(Entries with scene source code)
# # #

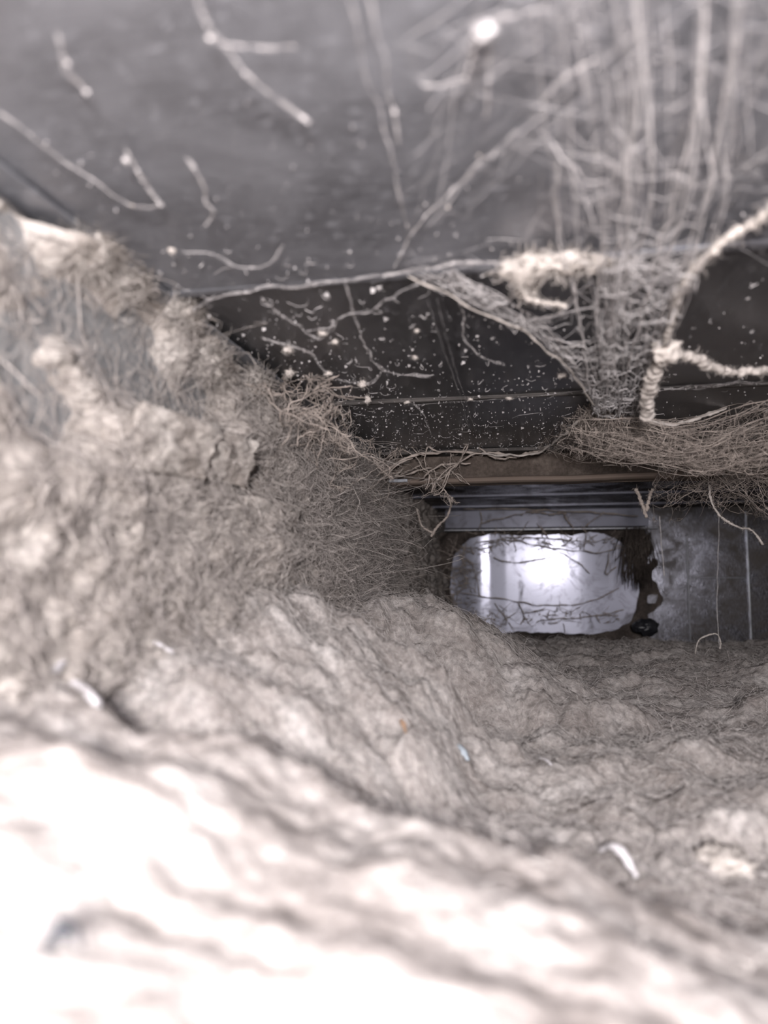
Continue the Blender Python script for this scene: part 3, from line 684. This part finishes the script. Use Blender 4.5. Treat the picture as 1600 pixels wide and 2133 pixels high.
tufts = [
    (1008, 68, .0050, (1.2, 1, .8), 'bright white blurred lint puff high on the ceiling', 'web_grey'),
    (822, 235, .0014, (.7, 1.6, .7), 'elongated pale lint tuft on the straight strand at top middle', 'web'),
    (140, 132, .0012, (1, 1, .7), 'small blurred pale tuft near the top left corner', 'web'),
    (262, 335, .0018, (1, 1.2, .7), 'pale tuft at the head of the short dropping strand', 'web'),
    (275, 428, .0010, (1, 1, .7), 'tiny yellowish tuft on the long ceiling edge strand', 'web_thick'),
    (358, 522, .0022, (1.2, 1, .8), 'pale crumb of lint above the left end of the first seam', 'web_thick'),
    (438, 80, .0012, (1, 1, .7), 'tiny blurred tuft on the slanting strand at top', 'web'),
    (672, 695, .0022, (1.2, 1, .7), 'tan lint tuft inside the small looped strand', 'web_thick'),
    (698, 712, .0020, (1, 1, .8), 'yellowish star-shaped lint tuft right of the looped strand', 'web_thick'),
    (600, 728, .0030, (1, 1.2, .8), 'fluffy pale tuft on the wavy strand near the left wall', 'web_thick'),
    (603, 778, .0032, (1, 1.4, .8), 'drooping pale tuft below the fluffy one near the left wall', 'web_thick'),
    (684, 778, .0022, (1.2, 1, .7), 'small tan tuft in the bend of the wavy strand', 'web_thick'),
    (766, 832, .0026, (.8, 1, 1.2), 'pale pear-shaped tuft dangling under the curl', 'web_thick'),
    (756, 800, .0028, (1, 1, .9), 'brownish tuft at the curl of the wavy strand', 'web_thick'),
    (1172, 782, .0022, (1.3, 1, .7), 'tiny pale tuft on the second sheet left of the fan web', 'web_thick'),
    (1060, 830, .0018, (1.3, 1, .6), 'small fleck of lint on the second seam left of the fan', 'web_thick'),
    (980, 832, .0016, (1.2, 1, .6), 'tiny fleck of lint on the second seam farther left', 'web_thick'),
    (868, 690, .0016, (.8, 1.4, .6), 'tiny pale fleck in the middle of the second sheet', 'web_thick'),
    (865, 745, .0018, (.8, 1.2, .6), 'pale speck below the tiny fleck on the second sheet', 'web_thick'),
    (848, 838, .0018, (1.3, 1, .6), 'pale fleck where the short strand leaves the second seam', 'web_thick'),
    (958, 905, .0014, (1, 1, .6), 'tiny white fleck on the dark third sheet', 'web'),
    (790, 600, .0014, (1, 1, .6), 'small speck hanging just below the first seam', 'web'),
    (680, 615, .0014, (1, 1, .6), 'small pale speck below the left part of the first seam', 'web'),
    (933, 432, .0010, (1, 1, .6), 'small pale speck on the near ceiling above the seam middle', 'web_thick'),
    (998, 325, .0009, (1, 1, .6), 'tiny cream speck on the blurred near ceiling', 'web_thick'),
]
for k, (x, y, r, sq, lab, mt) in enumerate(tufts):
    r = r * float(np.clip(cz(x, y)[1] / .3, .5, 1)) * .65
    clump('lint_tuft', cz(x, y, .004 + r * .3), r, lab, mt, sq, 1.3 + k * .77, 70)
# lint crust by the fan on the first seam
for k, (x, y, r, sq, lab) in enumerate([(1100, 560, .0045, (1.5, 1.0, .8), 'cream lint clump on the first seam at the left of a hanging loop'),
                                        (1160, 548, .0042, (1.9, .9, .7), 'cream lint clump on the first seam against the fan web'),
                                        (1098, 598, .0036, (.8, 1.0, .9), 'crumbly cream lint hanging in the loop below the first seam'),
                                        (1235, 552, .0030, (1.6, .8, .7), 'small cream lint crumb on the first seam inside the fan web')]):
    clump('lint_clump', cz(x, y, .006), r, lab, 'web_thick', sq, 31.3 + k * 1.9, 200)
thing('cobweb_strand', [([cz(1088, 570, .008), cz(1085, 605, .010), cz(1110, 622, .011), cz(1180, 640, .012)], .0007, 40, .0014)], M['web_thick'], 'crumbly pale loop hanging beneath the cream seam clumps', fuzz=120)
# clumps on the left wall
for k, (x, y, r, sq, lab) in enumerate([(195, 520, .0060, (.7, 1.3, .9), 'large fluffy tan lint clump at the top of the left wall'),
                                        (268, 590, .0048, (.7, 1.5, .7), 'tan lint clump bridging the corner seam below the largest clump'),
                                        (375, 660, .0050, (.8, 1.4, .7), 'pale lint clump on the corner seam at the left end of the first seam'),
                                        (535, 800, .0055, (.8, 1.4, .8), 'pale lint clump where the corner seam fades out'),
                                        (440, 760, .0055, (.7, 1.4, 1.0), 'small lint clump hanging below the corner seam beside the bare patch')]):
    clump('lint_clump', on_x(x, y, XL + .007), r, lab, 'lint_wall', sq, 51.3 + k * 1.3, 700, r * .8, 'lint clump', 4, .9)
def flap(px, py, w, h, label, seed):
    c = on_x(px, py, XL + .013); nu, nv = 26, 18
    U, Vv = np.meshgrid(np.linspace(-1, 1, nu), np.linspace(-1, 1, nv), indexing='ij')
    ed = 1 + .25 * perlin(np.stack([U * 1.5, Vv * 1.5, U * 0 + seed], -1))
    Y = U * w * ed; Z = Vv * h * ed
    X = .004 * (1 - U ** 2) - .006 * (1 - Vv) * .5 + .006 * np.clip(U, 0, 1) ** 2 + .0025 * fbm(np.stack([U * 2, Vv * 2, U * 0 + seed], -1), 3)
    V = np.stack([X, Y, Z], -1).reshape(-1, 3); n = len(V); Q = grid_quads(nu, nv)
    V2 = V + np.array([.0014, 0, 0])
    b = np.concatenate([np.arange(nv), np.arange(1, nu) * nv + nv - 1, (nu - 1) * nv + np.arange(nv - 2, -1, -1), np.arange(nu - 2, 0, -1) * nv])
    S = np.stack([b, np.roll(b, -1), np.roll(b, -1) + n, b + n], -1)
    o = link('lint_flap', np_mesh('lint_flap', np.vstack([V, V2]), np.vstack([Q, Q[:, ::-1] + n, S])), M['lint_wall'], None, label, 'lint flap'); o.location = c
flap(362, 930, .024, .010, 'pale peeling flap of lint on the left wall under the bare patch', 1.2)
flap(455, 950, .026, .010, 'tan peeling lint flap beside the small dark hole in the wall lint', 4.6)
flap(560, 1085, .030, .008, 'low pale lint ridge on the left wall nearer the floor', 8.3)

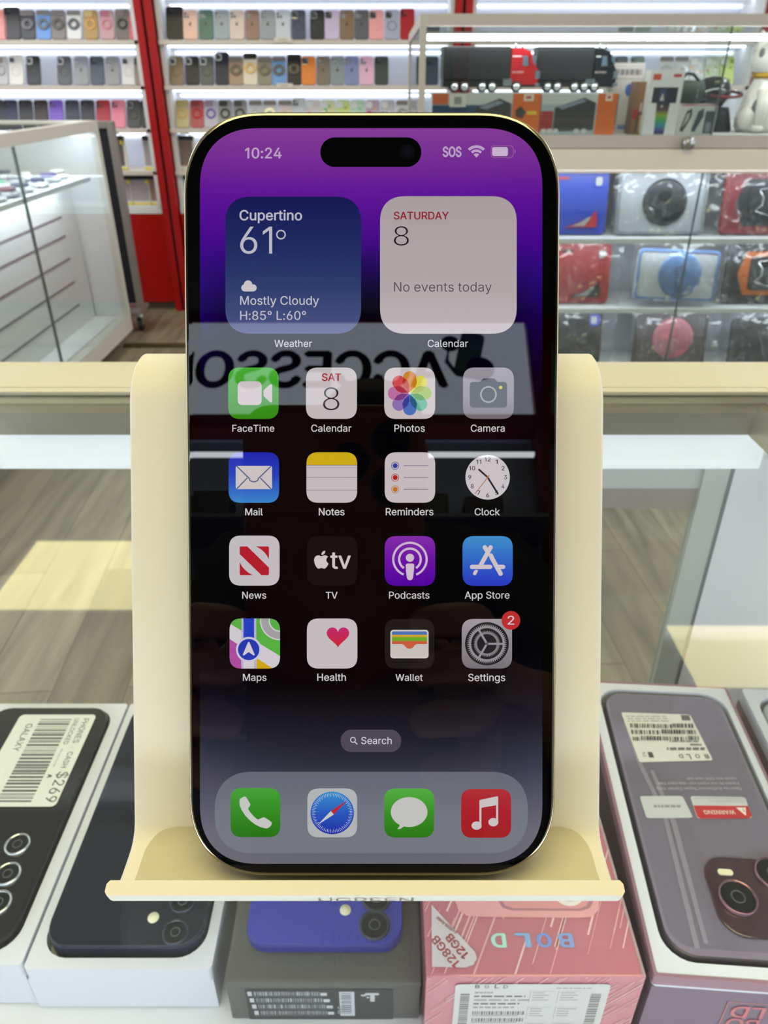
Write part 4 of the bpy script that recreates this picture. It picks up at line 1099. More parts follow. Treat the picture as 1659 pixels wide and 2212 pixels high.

# # #

All records should be output exactly, with the pictures left out.

Continue the Blender Python script for this scene: part 3, from line 684. This part finishes the script. Use Blender 4.5. Treat the picture as 1600 pixels wide and 2133 pixels high.
tufts = [
    (1008, 68, .0050, (1.2, 1, .8), 'bright white blurred lint puff high on the ceiling', 'web_grey'),
    (822, 235, .0014, (.7, 1.6, .7), 'elongated pale lint tuft on the straight strand at top middle', 'web'),
    (140, 132, .0012, (1, 1, .7), 'small blurred pale tuft near the top left corner', 'web'),
    (262, 335, .0018, (1, 1.2, .7), 'pale tuft at the head of the short dropping strand', 'web'),
    (275, 428, .0010, (1, 1, .7), 'tiny yellowish tuft on the long ceiling edge strand', 'web_thick'),
    (358, 522, .0022, (1.2, 1, .8), 'pale crumb of lint above the left end of the first seam', 'web_thick'),
    (438, 80, .0012, (1, 1, .7), 'tiny blurred tuft on the slanting strand at top', 'web'),
    (672, 695, .0022, (1.2, 1, .7), 'tan lint tuft inside the small looped strand', 'web_thick'),
    (698, 712, .0020, (1, 1, .8), 'yellowish star-shaped lint tuft right of the looped strand', 'web_thick'),
    (600, 728, .0030, (1, 1.2, .8), 'fluffy pale tuft on the wavy strand near the left wall', 'web_thick'),
    (603, 778, .0032, (1, 1.4, .8), 'drooping pale tuft below the fluffy one near the left wall', 'web_thick'),
    (684, 778, .0022, (1.2, 1, .7), 'small tan tuft in the bend of the wavy strand', 'web_thick'),
    (766, 832, .0026, (.8, 1, 1.2), 'pale pear-shaped tuft dangling under the curl', 'web_thick'),
    (756, 800, .0028, (1, 1, .9), 'brownish tuft at the curl of the wavy strand', 'web_thick'),
    (1172, 782, .0022, (1.3, 1, .7), 'tiny pale tuft on the second sheet left of the fan web', 'web_thick'),
    (1060, 830, .0018, (1.3, 1, .6), 'small fleck of lint on the second seam left of the fan', 'web_thick'),
    (980, 832, .0016, (1.2, 1, .6), 'tiny fleck of lint on the second seam farther left', 'web_thick'),
    (868, 690, .0016, (.8, 1.4, .6), 'tiny pale fleck in the middle of the second sheet', 'web_thick'),
    (865, 745, .0018, (.8, 1.2, .6), 'pale speck below the tiny fleck on the second sheet', 'web_thick'),
    (848, 838, .0018, (1.3, 1, .6), 'pale fleck where the short strand leaves the second seam', 'web_thick'),
    (958, 905, .0014, (1, 1, .6), 'tiny white fleck on the dark third sheet', 'web'),
    (790, 600, .0014, (1, 1, .6), 'small speck hanging just below the first seam', 'web'),
    (680, 615, .0014, (1, 1, .6), 'small pale speck below the left part of the first seam', 'web'),
    (933, 432, .0010, (1, 1, .6), 'small pale speck on the near ceiling above the seam middle', 'web_thick'),
    (998, 325, .0009, (1, 1, .6), 'tiny cream speck on the blurred near ceiling', 'web_thick'),
]
for k, (x, y, r, sq, lab, mt) in enumerate(tufts):
    r = r * float(np.clip(cz(x, y)[1] / .3, .5, 1)) * .65
    clump('lint_tuft', cz(x, y, .004 + r * .3), r, lab, mt, sq, 1.3 + k * .77, 70)
# lint crust by the fan on the first seam
for k, (x, y, r, sq, lab) in enumerate([(1100, 560, .0045, (1.5, 1.0, .8), 'cream lint clump on the first seam at the left of a hanging loop'),
                                        (1160, 548, .0042, (1.9, .9, .7), 'cream lint clump on the first seam against the fan web'),
                                        (1098, 598, .0036, (.8, 1.0, .9), 'crumbly cream lint hanging in the loop below the first seam'),
                                        (1235, 552, .0030, (1.6, .8, .7), 'small cream lint crumb on the first seam inside the fan web')]):
    clump('lint_clump', cz(x, y, .006), r, lab, 'web_thick', sq, 31.3 + k * 1.9, 200)
thing('cobweb_strand', [([cz(1088, 570, .008), cz(1085, 605, .010), cz(1110, 622, .011), cz(1180, 640, .012)], .0007, 40, .0014)], M['web_thick'], 'crumbly pale loop hanging beneath the cream seam clumps', fuzz=120)
# clumps on the left wall
for k, (x, y, r, sq, lab) in enumerate([(195, 520, .0060, (.7, 1.3, .9), 'large fluffy tan lint clump at the top of the left wall'),
                                        (268, 590, .0048, (.7, 1.5, .7), 'tan lint clump bridging the corner seam below the largest clump'),
                                        (375, 660, .0050, (.8, 1.4, .7), 'pale lint clump on the corner seam at the left end of the first seam'),
                                        (535, 800, .0055, (.8, 1.4, .8), 'pale lint clump where the corner seam fades out'),
                                        (440, 760, .0055, (.7, 1.4, 1.0), 'small lint clump hanging below the corner seam beside the bare patch')]):
    clump('lint_clump', on_x(x, y, XL + .007), r, lab, 'lint_wall', sq, 51.3 + k * 1.3, 700, r * .8, 'lint clump', 4, .9)
def flap(px, py, w, h, label, seed):
    c = on_x(px, py, XL + .013); nu, nv = 26, 18
    U, Vv = np.meshgrid(np.linspace(-1, 1, nu), np.linspace(-1, 1, nv), indexing='ij')
    ed = 1 + .25 * perlin(np.stack([U * 1.5, Vv * 1.5, U * 0 + seed], -1))
    Y = U * w * ed; Z = Vv * h * ed
    X = .004 * (1 - U ** 2) - .006 * (1 - Vv) * .5 + .006 * np.clip(U, 0, 1) ** 2 + .0025 * fbm(np.stack([U * 2, Vv * 2, U * 0 + seed], -1), 3)
    V = np.stack([X, Y, Z], -1).reshape(-1, 3); n = len(V); Q = grid_quads(nu, nv)
    V2 = V + np.array([.0014, 0, 0])
    b = np.concatenate([np.arange(nv), np.arange(1, nu) * nv + nv - 1, (nu - 1) * nv + np.arange(nv - 2, -1, -1), np.arange(nu - 2, 0, -1) * nv])
    S = np.stack([b, np.roll(b, -1), np.roll(b, -1) + n, b + n], -1)
    o = link('lint_flap', np_mesh('lint_flap', np.vstack([V, V2]), np.vstack([Q, Q[:, ::-1] + n, S])), M['lint_wall'], None, label, 'lint flap'); o.location = c
flap(362, 930, .024, .010, 'pale peeling flap of lint on the left wall under the bare patch', 1.2)
flap(455, 950, .026, .010, 'tan peeling lint flap beside the small dark hole in the wall lint', 4.6)
flap(560, 1085, .030, .008, 'low pale lint ridge on the left wall nearer the floor', 8.3)

Write part 4 of the bpy script that recreates this picture. It picks up at line 1099. More parts follow. Treat the picture as 1659 pixels wide and 2212 pixels high.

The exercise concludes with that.